Description of the task >>
Report back each line of the records that contains the string "Treat".
● ● ● ●
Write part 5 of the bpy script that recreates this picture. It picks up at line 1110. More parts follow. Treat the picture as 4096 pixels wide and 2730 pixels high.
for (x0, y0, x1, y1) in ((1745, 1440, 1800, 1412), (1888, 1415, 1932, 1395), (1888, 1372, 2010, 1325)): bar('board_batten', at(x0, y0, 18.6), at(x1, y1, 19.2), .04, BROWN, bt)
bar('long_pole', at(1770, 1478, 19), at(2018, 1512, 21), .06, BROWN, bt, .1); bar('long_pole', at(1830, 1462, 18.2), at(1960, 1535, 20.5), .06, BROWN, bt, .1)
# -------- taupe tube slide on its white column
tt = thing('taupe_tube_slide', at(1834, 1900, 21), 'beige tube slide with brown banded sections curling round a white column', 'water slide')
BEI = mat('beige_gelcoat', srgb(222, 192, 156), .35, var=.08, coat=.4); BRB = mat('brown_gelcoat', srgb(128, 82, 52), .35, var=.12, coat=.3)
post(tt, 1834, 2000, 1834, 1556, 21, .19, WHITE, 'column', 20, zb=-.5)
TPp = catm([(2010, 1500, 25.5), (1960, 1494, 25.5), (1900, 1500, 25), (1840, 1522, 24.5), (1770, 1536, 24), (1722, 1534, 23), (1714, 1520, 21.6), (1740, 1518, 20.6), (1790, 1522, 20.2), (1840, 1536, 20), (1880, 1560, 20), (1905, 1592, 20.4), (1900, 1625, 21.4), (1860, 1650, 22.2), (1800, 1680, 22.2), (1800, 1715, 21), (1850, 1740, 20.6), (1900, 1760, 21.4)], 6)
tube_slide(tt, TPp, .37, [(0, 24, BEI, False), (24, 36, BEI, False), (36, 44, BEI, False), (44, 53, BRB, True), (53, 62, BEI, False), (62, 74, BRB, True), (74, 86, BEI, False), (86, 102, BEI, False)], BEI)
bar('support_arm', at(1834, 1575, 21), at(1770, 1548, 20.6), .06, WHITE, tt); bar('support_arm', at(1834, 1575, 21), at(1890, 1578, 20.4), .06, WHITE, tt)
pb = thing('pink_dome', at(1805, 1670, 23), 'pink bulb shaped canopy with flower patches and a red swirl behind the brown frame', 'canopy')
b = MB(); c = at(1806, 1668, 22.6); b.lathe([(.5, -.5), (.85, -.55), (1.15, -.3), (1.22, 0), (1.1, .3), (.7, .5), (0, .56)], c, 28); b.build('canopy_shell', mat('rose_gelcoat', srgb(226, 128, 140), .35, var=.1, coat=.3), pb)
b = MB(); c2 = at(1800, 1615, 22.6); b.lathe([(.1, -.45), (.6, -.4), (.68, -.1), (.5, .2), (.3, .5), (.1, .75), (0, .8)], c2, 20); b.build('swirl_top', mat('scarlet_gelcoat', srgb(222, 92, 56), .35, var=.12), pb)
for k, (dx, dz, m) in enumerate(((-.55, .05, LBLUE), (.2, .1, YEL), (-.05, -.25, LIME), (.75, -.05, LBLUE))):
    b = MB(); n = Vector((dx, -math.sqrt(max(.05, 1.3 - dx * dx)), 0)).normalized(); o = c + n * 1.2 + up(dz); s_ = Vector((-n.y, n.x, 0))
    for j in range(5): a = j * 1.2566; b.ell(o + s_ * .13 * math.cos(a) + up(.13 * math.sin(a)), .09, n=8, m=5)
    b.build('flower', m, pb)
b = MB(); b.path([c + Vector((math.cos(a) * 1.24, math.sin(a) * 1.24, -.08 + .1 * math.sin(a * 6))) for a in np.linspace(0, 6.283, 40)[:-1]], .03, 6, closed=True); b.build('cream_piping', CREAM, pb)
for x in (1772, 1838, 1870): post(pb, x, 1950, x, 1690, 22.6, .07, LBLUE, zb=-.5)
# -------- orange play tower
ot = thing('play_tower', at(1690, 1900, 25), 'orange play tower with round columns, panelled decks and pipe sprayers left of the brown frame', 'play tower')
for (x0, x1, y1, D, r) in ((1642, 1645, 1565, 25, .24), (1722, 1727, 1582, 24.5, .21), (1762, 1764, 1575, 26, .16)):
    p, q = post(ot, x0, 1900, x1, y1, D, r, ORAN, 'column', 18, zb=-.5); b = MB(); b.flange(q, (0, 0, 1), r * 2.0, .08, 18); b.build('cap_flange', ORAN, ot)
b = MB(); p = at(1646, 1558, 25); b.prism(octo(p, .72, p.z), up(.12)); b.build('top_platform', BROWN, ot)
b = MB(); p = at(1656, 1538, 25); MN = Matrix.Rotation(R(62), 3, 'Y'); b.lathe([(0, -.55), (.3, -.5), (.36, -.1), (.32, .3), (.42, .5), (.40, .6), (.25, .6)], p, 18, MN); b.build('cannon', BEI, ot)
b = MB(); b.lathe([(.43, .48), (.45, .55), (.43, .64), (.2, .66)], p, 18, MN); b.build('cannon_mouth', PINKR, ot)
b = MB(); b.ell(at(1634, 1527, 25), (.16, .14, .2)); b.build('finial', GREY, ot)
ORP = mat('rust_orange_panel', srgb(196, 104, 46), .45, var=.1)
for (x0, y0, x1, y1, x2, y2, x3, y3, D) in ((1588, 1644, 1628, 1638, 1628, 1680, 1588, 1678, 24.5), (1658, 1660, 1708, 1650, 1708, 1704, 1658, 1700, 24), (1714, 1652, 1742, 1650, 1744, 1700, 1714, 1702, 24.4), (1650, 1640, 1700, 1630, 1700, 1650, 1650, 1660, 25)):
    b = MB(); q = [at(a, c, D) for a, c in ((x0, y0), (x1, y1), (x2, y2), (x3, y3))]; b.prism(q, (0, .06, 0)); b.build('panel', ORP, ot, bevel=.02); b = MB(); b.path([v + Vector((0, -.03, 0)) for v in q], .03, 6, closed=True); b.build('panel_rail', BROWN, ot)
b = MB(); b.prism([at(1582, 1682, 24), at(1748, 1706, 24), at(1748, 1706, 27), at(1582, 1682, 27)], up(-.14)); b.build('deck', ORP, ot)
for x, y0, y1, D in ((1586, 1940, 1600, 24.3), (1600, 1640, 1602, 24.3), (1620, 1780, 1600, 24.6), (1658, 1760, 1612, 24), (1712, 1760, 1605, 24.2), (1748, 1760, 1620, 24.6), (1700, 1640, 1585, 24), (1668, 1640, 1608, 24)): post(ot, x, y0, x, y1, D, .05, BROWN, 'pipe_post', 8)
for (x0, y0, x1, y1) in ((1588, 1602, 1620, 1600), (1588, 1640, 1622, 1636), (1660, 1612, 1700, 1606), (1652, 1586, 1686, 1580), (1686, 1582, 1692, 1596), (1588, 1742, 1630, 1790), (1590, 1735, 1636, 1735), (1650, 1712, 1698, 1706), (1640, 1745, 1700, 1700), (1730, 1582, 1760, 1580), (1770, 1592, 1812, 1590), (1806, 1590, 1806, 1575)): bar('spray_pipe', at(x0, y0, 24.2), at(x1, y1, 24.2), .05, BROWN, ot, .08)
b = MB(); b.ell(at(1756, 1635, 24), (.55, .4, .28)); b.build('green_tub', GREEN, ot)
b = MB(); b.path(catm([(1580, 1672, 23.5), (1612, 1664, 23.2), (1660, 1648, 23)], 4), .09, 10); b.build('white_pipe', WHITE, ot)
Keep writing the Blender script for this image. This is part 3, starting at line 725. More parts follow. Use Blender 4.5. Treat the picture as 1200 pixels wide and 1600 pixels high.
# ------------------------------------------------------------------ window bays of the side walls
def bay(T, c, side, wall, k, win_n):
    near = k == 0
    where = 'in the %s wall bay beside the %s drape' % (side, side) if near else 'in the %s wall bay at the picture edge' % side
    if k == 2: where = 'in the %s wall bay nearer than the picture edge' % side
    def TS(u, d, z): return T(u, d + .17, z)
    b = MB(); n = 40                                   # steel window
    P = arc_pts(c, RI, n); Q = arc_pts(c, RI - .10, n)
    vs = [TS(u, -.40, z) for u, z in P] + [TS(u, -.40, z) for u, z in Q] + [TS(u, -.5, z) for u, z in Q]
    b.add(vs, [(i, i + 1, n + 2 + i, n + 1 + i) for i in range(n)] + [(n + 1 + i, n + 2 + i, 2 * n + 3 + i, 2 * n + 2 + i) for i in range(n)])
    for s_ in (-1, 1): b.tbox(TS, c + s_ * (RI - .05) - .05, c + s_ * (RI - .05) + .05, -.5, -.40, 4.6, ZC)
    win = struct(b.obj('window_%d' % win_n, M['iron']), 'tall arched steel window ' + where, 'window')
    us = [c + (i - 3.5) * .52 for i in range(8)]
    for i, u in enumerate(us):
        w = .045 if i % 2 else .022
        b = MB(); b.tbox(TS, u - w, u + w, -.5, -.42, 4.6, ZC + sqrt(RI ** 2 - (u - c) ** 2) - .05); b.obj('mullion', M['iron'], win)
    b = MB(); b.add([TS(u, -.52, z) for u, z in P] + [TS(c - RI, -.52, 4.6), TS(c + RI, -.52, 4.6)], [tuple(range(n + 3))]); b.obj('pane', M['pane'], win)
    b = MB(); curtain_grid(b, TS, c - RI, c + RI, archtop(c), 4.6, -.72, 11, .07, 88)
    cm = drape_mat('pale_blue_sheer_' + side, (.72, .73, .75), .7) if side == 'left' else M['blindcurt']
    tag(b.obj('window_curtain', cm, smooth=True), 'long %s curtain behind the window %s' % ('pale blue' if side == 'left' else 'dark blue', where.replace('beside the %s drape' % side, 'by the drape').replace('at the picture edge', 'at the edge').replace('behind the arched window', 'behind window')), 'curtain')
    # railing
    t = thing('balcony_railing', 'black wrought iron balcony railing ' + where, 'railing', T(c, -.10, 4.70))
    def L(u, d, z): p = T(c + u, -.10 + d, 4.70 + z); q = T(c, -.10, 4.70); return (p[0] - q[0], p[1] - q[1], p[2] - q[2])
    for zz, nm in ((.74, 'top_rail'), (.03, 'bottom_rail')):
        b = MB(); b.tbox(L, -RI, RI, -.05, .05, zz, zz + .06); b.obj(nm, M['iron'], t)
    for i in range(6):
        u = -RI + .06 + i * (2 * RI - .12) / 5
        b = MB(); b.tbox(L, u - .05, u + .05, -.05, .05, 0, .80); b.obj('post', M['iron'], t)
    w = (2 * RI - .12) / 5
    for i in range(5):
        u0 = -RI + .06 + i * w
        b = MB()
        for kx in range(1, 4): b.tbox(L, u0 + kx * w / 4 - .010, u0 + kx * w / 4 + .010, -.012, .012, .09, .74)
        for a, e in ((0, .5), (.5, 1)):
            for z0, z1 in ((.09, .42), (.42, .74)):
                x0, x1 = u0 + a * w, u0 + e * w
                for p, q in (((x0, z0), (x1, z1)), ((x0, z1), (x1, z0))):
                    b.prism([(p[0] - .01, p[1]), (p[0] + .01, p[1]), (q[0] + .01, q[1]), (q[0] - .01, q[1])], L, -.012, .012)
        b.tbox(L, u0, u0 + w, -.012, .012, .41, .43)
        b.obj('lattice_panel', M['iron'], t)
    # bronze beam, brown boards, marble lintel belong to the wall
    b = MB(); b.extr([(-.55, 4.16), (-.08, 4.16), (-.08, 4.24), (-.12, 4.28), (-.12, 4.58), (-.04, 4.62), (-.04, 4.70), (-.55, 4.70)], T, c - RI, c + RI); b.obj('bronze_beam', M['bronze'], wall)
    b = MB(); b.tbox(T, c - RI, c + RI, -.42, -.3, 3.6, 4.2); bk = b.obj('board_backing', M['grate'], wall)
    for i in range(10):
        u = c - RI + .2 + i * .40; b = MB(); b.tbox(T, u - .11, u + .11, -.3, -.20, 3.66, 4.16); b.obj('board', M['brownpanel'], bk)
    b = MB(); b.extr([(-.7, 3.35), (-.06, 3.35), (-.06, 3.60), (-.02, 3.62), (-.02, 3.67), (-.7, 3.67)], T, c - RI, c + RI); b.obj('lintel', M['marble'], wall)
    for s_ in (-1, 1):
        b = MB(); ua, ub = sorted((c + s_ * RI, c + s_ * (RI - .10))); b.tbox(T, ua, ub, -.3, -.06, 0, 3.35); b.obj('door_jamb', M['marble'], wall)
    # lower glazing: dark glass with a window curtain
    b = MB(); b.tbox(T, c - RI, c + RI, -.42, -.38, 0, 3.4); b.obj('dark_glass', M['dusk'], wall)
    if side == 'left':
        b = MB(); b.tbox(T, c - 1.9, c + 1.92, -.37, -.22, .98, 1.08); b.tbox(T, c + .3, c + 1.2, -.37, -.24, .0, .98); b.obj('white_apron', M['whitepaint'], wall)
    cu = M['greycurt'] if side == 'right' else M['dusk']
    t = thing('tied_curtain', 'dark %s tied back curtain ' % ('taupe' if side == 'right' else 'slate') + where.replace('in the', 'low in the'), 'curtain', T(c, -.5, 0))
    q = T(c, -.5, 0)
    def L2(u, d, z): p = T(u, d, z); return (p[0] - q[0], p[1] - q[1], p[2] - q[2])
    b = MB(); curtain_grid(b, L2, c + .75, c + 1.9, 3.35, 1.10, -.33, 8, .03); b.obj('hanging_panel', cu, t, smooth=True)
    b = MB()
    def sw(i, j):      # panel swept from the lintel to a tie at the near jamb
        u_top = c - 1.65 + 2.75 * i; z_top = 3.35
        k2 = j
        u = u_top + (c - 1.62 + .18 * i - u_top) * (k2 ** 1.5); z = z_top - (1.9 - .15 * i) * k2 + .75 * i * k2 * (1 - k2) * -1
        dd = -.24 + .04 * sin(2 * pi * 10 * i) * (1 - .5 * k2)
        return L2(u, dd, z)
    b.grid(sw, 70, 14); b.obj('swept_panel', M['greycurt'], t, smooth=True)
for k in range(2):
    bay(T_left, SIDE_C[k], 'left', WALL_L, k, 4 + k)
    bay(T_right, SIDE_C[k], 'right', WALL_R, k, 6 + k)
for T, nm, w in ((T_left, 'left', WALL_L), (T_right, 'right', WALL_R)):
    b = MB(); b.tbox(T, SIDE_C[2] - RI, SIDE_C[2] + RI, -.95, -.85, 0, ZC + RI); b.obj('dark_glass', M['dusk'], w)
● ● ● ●
Response to the exercise >>
Write part 5 of the bpy script that recreates this picture. It picks up at line 1110. More parts follow. Treat the picture as 4096 pixels wide and 2730 pixels high.
Keep writing the Blender script for this image. This is part 3, starting at line 725. More parts follow. Use Blender 4.5. Treat the picture as 1200 pixels wide and 1600 pixels high.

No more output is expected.